A menudo, la ceguera o conveniencia de políticos, gobernantes y ciudadanía les impide ver el desastre que viene. Lev Trotski alertó en varios escritos de los años treinta sobre este peligro. Llamó a los poderosos partidos socialdemócrata y comunista a unirse para frenar a las huestes hitlerianas, incluso a responder ataque por ataque ante la complicidad de las autoridades. Los socialdemócratas alemanes no quisieron porque en un primer momento los nazis atacaban a los comunistas. Un caso de ofuscación brutal.
Incluso ya en el poder, Hitler “negoció” con los gobiernos de Francia e Inglaterra, que prefirieron traicionar a Checoslovaquia y Austria con la esperanza de que Alemania no los atacara a ellos, sino a la Unión Soviética. Estados Unidos hizo los mismos cálculos. Adicionalmente, hay que anotar que Hitler gozaba de muchas simpatías en los países occidentales.

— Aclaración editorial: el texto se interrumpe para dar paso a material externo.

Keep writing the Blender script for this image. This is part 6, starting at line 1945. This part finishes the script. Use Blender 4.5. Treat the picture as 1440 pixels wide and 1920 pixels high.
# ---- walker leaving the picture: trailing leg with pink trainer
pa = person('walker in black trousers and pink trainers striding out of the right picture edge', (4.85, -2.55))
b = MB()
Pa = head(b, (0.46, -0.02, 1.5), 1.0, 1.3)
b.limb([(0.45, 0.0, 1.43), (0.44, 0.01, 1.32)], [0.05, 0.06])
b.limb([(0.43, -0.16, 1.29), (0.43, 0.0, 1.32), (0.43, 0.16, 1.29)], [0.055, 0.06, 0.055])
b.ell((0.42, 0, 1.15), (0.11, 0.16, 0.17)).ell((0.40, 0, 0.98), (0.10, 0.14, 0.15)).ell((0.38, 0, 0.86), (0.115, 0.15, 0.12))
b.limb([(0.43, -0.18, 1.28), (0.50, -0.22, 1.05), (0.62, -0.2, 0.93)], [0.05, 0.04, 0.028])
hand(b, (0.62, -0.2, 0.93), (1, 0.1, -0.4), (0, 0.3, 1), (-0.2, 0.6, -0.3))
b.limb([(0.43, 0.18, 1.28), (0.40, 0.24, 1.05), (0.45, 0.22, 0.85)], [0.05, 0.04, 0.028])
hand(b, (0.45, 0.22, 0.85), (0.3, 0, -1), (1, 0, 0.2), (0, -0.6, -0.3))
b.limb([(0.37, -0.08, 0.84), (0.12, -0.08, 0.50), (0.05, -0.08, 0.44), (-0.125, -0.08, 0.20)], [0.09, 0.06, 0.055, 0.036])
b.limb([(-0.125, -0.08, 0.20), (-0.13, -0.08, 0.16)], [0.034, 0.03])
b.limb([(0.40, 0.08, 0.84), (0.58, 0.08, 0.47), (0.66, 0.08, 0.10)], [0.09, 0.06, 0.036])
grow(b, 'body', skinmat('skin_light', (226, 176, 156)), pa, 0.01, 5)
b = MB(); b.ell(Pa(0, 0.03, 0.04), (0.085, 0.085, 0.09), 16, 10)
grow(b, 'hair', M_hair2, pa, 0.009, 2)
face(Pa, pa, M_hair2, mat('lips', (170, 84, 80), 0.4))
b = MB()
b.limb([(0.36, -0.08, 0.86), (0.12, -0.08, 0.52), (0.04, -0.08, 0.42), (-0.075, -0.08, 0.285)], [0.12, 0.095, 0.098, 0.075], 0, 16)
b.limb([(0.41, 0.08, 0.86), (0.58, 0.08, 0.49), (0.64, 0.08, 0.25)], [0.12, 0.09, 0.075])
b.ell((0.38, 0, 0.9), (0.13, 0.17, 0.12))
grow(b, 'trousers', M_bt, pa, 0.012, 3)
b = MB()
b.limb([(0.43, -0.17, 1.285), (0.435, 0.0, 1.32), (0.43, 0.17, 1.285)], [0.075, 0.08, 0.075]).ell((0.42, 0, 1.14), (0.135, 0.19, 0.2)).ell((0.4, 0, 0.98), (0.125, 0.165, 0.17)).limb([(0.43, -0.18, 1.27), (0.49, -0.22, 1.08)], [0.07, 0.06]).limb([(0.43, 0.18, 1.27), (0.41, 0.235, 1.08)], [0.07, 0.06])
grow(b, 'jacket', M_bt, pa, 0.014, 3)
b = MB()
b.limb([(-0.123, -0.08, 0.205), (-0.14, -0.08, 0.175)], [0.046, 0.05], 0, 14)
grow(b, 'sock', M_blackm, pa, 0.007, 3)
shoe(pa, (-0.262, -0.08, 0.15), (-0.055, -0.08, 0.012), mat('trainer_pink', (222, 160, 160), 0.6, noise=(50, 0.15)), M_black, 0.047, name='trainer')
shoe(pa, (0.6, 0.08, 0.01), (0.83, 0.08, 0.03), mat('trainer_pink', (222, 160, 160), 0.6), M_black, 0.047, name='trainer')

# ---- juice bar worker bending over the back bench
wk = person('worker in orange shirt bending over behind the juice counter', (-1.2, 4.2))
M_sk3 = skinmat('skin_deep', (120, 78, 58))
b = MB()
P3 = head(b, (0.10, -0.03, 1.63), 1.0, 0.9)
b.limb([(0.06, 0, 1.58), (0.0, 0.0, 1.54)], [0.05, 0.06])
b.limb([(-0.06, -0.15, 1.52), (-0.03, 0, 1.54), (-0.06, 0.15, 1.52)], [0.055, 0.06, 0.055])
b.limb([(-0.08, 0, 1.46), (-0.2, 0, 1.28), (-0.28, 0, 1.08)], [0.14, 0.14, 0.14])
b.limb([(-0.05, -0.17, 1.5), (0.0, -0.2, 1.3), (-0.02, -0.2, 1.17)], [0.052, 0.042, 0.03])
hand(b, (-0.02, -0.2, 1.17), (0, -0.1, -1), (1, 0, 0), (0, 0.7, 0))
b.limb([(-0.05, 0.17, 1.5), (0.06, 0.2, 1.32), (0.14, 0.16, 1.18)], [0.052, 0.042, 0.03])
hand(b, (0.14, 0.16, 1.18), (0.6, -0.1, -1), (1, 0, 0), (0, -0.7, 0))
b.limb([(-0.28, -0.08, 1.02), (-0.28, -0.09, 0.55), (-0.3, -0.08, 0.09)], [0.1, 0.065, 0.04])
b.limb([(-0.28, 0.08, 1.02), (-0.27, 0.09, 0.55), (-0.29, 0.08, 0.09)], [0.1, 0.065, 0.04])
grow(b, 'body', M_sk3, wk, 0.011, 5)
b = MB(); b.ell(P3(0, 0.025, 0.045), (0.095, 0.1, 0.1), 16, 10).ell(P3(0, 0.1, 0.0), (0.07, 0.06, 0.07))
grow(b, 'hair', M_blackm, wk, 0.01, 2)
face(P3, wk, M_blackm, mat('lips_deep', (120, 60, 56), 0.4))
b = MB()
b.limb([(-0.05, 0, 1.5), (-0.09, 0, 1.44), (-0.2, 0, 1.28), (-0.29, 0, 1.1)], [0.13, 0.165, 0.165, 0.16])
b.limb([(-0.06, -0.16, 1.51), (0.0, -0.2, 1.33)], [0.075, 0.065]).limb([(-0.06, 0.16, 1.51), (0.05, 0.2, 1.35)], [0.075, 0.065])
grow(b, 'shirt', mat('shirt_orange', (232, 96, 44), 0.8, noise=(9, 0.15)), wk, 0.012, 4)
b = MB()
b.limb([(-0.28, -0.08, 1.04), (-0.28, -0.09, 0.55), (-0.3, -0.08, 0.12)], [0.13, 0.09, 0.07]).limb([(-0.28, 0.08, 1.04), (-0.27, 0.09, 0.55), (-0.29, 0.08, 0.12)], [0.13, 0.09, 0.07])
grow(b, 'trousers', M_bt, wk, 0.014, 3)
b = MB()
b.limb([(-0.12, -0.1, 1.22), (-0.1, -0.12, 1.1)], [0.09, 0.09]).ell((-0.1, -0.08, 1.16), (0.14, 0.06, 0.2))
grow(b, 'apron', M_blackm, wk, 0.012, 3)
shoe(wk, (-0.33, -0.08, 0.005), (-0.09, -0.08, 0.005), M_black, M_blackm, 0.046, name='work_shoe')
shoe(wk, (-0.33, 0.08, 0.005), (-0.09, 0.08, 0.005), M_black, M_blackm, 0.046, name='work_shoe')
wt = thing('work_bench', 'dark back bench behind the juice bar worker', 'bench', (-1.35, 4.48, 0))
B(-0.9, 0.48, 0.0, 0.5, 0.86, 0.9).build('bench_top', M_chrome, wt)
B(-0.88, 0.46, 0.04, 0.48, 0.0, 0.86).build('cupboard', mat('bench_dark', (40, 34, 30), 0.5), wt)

El mundo de ayer y el de hoy guardan diferencias, pero la conciencia de las sociedades sigue siendo atraída por el odio. Esto es lo que hace crecer a los autoritarios y dictadores. El futuro no es nuestro ni de nadie, es una página en blanco en la que puede ser borrada la historia de las canalladas para escribir algo mejor.